燃料安、人手不足で帳消し

トラック運送事業は国内物流の大宗を担う基幹産業であり、災害時にはライフラインとしての高い評価を受けているが、トラック運送業界では、必要なドライバーを十分に確保できていない状況にある。
業界のドライバー不足は深刻で、ここ1カ月、メディアでも「物流クライシス(危機)」「物流ショック(衝撃)」の言葉とともに、トラック運送事業の長時間労働で低賃金な実態が報じられた。
では、経営実態はどうであろう。全日本トラック協会が発表した2015年度決算版経営分析報告書は、トピックとして燃料価格の動向と人手不足の問題を取り上げ、分析、考察を加えている。
2015年度経営分析によると、燃料価格の下落にもかかわらず、営業黒字の事業者は51%にとどまった。売上高営業利益率はプラス0・0%となり、8年連続の営業赤字に終止符を打ったが、貨物運送事業の営業利益率はマイナス0・3%と依然として赤字が続いている。
燃料価格の動向をみると、15年度決算版報告書の対象期間である14年10月から16年8月までの間、軽油ローリー価格は1㍑72円45銭~111円51銭の範囲で推移し、23カ月の平均は82円60銭と、前年同期に比べ20・9%下落している。こうした軽油価格の下落は、燃料油脂費比率を縮減させ、その結果、営業利益率を押し上げる効果があった。
しかし、貨物運送業部門だけを見ると、必要なドライバー数を確保できないため、時間外賃金の増加など人件費が増加したことに加え、外部委託の傭車費の増加などが営業利益を圧迫した。燃料価格が下落したものの、人手不足による人件費アップにより、営業赤字の改善は限定的となった。
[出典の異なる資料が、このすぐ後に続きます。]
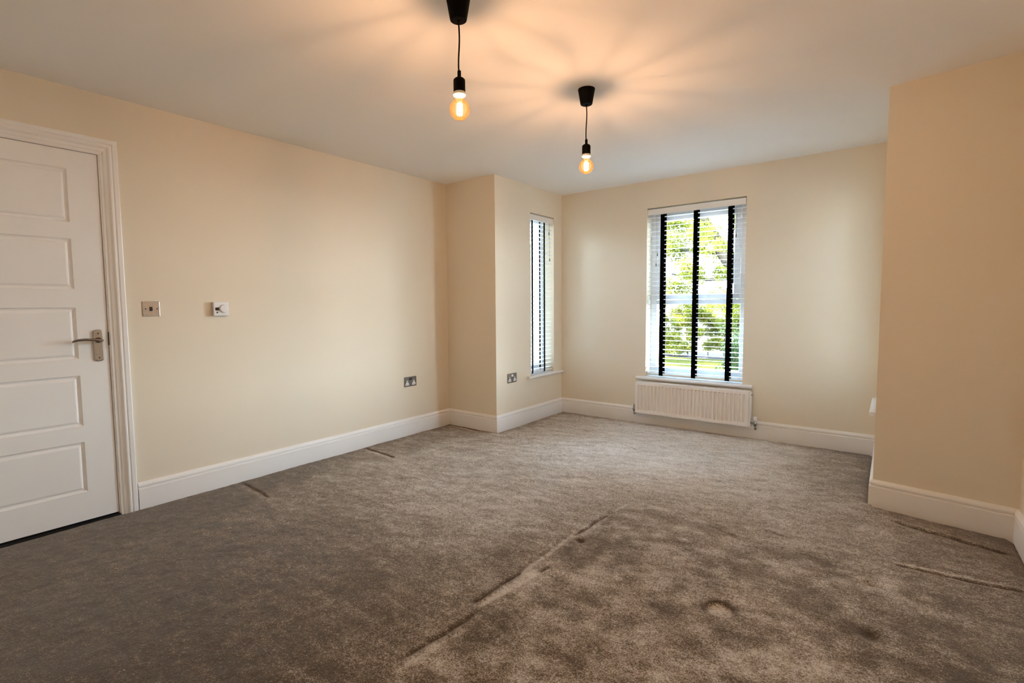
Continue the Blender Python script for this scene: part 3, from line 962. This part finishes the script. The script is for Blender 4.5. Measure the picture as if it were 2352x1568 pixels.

報告書は、ドライバー不足が「営業利益率の悪化に直結している」と指摘している。
ドライバーの不足は、稼働できる車両数を減少させる傾向があり、人件費比率の上昇にもつながっている。運転者の減少を上回る水準で人件費単価が上昇し、人件費比率がアップし、利益を圧迫するというのだ。
燃料価格の下落効果は、運転者不足を要因とする人件費比率、傭車費比率の上昇、実働率の低下などにより打ち消しされ、利益回復は限定的となったのだ。
報告書は「今後、燃料価格が再び上昇し、ローリー価格で1㍑あたり100円を超えるような状況になれば、トラック運送業には極めて深刻な影響がある」と警鐘を鳴らしている。